Cairo: 23 November, 2015

The Arabic Network for Human Rights Information (ANHRI) condemns the condition made by the General Security’s Censorship Bureau, on November 16, for licensing “Beirut Syndrome” play directed and written by Lucien Bourjeily; as it required the omission of some sentences in order to give the license for its release.

On his Facebook account, Bourjeily announced he headed to the General Security’s Censorship Bureau on the 16th of November so as to receive the approval of the play, half of which was submitted to the bureau, entitled “Beirut Syndrome”, on 23 October 2015. The play revolves around a female citizen decides to publicly unmask and judge a political leader (unspecified) who is corrupt and criminal, under the absence of any other means of accountability. Bourjeily had been writing “Beirut Syndrome” for more than a year and a half. Nervelessness, he was surprised with the General Security’s Censorship Bureau asking him to sign for the omission of two sentences in two different scenes of the text, in which the corrupt politician talks about the censorship bureau’s merits and his good relationship with it. In return, Bourjeily would obtain the license of the play. However, Bourjeily refused such a compromise considering each sentence has its own importance in the theatrical text.

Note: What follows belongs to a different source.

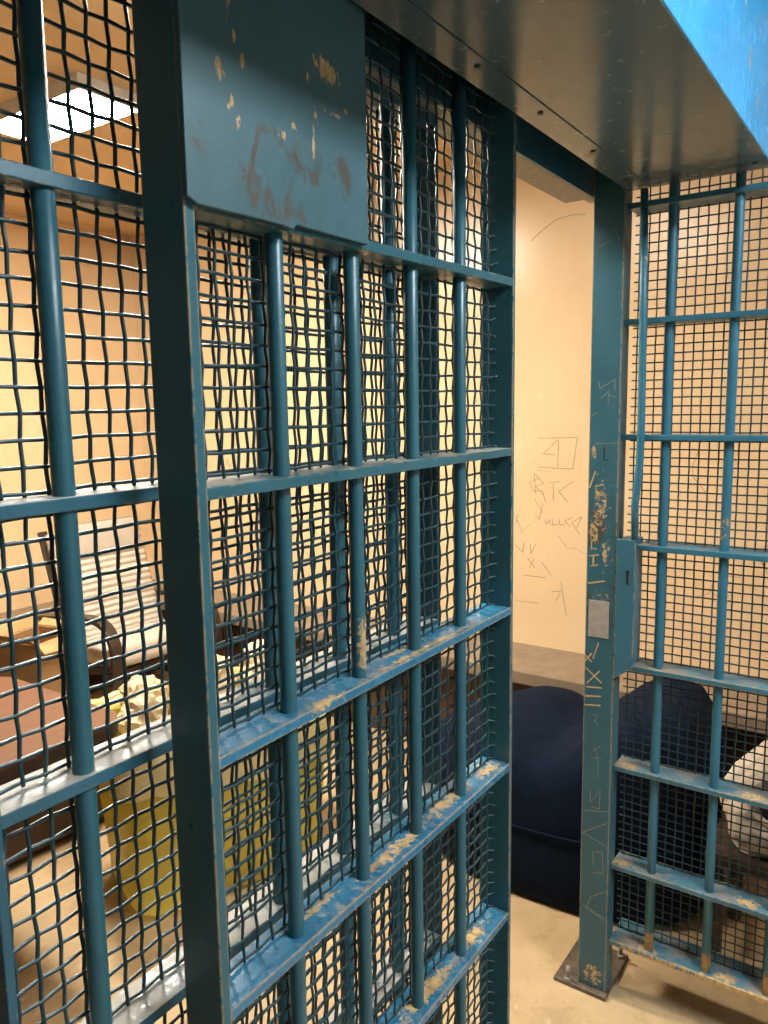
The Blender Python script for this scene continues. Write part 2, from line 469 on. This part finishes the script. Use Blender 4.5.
# the steel plate at the top of the gate
PX1 = .812
plate_m = paint('stained_plate_enamel', (.045, .115, .135), .44, edge=.3,
    spots=[(gp(.737, .58, 1.876), (.034, .03, .019), .22), (gp(.701, .58, 1.860), (.006, .03, .016), .35), (gp(.711, .58, 1.812), (.013, .03, .055), .62), (gp(.709, .58, 1.80), (.006, .03, .06), .5), (gp(.745, .58, 1.832), (.05, .03, .007), .62),
           (gp(.584, .58, 1.892), (.008, .03, .035), .36), (gp(.590, .58, 1.862), (.006, .03, .016), .38), (gp(.569, .58, 1.821), (.010, .03, .026), .42), (gp(.602, .58, 1.842), (.007, .03, .013), .32),
           (gp(.583, .58, 1.797), (.010, .03, .014), .42), (gp(.593, .58, 1.782), (.008, .03, .012), .38), (gp(.676, .58, 1.80), (.009, .03, .010), .42), (gp(.658, .58, 1.786), (.012, .03, .010), .42), (gp(.772, .58, 1.842), (.02, .03, .006), .5), (gp(.70, .58, 1.81), (.12, .03, .08), 1.0)],
    stretch=(1.5, 1, .6), rust=[(gp(.567, .58, 1.76), (.045, .08, .05), .55), (gp(.603, .58, 1.735), (.022, .08, .045), .49), (gp(.638, .58, 1.765), (.035, .08, .03), .49), (gp(.697, .58, 1.745), (.045, .08, .055), .49), (gp(.754, .58, 1.765), (.028, .08, .03), .44), (gp(.647, .58, 1.715), (.025, .08, .025), .44), (gp(.66, .58, 1.74), (.13, .08, .06), .64)])
m = MB()
poly = [(DL-.002, 2.07), (DL-.002, 1.698), (DL+.010, 1.6925), (.60, 1.6935), (.655, 1.694), (.672, 1.692), (.677, 1.698), (.74, 1.6975), (PX1, 1.698), (PX1, 2.07)]
m.prism(poly, 1, .5815, .5895)
m.build('header_plate', plate_m, gate, bevel=.0015)

# ---- fixed grille behind the gate -----------------------------------
FL, FR, FF, FB = -1.0, 1.152, .682, .742
grille_p = paint('grille_enamel', (.027, .105, .150), .34, edge=.4)
grille_rail = paint('dusty_grille_rail_enamel', (.030, .115, .160), .30, edge=.4, dust=.85, dustcol=(.50, .46, .40))
fg = thing('fixed_grille', 'blue-green fixed cell front of bars and coarse wire mesh behind the gate', 'grille', ((FL+FR)/2, .71, 0))
for x0 in (FL, .341, FR-.010):
    m = MB(); m.box(x0, x0+.010, FF, FB, 0, 1.962); m.build('stile', grille_p, fg, bevel=.0015)
frails = [1.962, 1.721, 1.4165, 1.1275, .8165, .522, .232, .035]
for i, z in enumerate(frails):
    m = MB(); m.box(FL+.009, FR-.009, FF+.0005, FB, z-RT-.001, z); m.build('rail', grille_rail, fg, bevel=.0015)
for k in range(-9, 5):
    x = .4485 + .1447*k
    m = MB(); m.tube([(x, .6985, z) for z in (.02, .5, 1.0, 1.5, 1.95)], .0112, 20); m.build('bar', M['bar'], fg)
for i in range(len(frails)-1):
    wires('wire_mesh', M['wire'], fg, 'x', FL+.010, FR-.010, frails[i+1]+.001, frails[i]-RT-.002, .7165, .0254, .0023, .0017, seed=40+i*3.1)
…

Lucien Bourjeily is a young Lebanese writer and director. He jointly works with March Association. His interactive play “Le Ayonk Saydna” (for your sake,Our Lord) was banned by the General Security. In 2013, he released a play entitled “Betaa’ta aw Ma Betaa’ta” (Cut or no cut), which talks about the Censorship Bureau. Bourjeily was also banned from traveling in May 2014 owing to his play.

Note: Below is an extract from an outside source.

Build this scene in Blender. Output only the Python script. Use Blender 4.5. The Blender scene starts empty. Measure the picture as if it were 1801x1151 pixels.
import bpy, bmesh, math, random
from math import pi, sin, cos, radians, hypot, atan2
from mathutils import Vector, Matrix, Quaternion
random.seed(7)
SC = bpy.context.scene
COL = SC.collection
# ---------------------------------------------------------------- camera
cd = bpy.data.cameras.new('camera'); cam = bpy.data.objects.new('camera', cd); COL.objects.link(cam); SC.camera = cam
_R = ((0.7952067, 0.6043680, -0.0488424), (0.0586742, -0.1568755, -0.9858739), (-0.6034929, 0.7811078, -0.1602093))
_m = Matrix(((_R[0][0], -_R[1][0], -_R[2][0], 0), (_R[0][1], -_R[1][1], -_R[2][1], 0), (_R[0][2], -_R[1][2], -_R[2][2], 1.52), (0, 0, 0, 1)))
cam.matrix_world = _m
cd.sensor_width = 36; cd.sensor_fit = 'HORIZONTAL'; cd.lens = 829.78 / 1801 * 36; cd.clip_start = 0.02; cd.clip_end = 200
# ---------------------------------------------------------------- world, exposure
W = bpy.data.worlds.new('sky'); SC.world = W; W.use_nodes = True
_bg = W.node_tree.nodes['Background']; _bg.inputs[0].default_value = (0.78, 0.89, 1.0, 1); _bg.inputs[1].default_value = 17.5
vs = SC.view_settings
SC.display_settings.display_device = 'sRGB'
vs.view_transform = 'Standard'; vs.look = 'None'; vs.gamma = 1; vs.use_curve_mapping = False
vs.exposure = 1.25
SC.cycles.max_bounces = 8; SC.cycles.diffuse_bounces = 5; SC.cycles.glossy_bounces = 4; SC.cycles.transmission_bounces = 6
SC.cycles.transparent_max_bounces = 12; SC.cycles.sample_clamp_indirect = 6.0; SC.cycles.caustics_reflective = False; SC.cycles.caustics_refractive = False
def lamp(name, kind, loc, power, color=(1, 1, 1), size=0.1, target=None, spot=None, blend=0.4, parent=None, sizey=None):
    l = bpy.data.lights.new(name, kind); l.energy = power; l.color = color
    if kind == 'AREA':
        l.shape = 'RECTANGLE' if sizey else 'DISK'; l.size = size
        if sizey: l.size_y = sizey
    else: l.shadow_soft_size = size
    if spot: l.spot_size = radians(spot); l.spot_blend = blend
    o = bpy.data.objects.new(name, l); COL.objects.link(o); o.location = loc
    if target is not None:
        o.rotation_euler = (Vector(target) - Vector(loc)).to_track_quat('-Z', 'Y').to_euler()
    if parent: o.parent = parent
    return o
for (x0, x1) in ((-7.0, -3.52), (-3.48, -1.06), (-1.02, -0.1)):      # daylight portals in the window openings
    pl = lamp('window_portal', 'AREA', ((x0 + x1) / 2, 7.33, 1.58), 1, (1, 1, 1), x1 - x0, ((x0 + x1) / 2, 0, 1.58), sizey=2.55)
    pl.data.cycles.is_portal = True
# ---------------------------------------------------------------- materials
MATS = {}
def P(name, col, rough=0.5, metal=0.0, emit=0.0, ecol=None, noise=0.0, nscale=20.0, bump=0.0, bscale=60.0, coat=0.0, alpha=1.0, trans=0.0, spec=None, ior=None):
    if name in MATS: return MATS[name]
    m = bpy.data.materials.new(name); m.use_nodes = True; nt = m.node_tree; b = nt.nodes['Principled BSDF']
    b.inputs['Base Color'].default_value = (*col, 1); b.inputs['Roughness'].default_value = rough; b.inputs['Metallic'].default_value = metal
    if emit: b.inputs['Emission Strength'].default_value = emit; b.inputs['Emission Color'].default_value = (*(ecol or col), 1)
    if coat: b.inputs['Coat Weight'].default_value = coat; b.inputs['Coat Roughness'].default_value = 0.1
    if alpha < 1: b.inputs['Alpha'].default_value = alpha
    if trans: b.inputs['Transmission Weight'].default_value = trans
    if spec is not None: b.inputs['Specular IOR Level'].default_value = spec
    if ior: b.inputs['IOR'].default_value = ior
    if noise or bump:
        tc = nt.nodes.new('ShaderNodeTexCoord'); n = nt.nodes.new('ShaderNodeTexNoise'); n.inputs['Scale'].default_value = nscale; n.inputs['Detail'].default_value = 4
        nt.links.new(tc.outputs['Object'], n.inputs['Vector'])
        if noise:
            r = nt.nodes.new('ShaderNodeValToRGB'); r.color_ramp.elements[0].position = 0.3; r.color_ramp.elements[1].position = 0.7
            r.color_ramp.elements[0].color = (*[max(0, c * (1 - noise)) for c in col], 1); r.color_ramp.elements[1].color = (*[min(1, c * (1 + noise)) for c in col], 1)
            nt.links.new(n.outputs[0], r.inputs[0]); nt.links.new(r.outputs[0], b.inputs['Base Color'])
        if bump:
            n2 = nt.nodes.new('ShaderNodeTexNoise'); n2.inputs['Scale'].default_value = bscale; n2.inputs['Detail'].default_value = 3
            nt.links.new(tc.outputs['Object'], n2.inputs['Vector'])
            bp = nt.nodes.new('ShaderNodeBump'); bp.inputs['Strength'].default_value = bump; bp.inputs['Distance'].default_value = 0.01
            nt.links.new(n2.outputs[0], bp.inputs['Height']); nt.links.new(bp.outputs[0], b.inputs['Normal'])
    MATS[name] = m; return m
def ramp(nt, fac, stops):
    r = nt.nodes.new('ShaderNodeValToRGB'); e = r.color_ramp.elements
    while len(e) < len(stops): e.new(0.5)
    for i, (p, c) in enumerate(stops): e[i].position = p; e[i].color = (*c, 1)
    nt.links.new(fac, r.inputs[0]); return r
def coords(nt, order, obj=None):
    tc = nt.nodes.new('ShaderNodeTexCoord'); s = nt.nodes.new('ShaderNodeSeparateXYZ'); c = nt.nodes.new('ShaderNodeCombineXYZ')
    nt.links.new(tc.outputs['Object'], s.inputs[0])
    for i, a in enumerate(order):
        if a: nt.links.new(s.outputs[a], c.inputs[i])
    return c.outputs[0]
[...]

We refuse the censor’s intervention either by modification, omission or addition to a piece of artwork, especially if it was for politically motivated reasons. The artwork is an integrated structure. We cannot extract part of it, particularly if it is an integral part of its artistic construction. In case “Beirut Syndrome” play talks about unmasking the ruler, it is unreasonable that the author misses the use of censorship authority as a tool in the hands of the ruler to blackout corruption”, ANHRI said.

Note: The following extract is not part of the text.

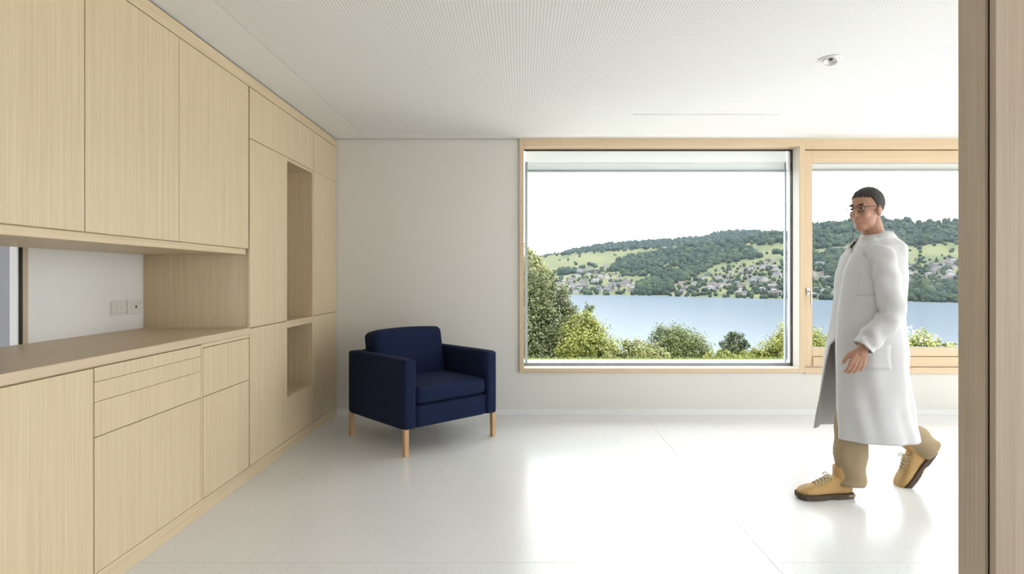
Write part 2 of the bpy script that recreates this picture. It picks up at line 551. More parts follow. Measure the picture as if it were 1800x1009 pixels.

It added, “the frequent ban of artworks highlights once more the role of censorship in hindering the development of the artistic movement in the Arab countries, as well as the suppression of critical and constructive thoughts. Thus, the right of censorship should be withdrawn from the General Security and returned to the citizen, who is the owner of the inherent right to judge the piece of artwork, besides being the one who deems it desirable or undesirable.

ANHRI calls on the General Security’s authority to approve the theatrical text of “Beirut Syndrome” play, and lift censorship on the citizen in terms of what should be displayed or shown.